··· Dataset extract ···

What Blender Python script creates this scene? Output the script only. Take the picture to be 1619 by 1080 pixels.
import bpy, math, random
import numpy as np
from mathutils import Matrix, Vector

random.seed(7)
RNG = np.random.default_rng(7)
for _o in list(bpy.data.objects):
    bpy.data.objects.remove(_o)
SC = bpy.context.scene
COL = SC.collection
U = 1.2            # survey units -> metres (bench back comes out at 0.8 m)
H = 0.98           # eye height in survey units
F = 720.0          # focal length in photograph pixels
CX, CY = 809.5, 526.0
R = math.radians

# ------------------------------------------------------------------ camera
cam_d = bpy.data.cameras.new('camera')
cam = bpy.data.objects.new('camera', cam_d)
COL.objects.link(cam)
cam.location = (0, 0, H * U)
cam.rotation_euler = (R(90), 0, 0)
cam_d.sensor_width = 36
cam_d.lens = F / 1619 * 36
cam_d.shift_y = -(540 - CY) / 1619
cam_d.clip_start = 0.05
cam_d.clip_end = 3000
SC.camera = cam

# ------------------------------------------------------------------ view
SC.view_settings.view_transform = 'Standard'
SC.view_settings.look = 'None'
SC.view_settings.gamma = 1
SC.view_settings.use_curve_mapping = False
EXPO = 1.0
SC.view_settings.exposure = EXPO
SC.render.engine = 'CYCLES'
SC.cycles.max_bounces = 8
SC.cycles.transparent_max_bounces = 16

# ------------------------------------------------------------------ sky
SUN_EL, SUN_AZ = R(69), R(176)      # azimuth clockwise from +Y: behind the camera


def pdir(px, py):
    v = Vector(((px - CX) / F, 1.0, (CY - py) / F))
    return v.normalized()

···

Where a line of the material above holds the string "scene", copy that line.

What Blender Python script creates this scene? Output the script only. Take the picture to be 1619 by 1080 pixels.
SC = bpy.context.scene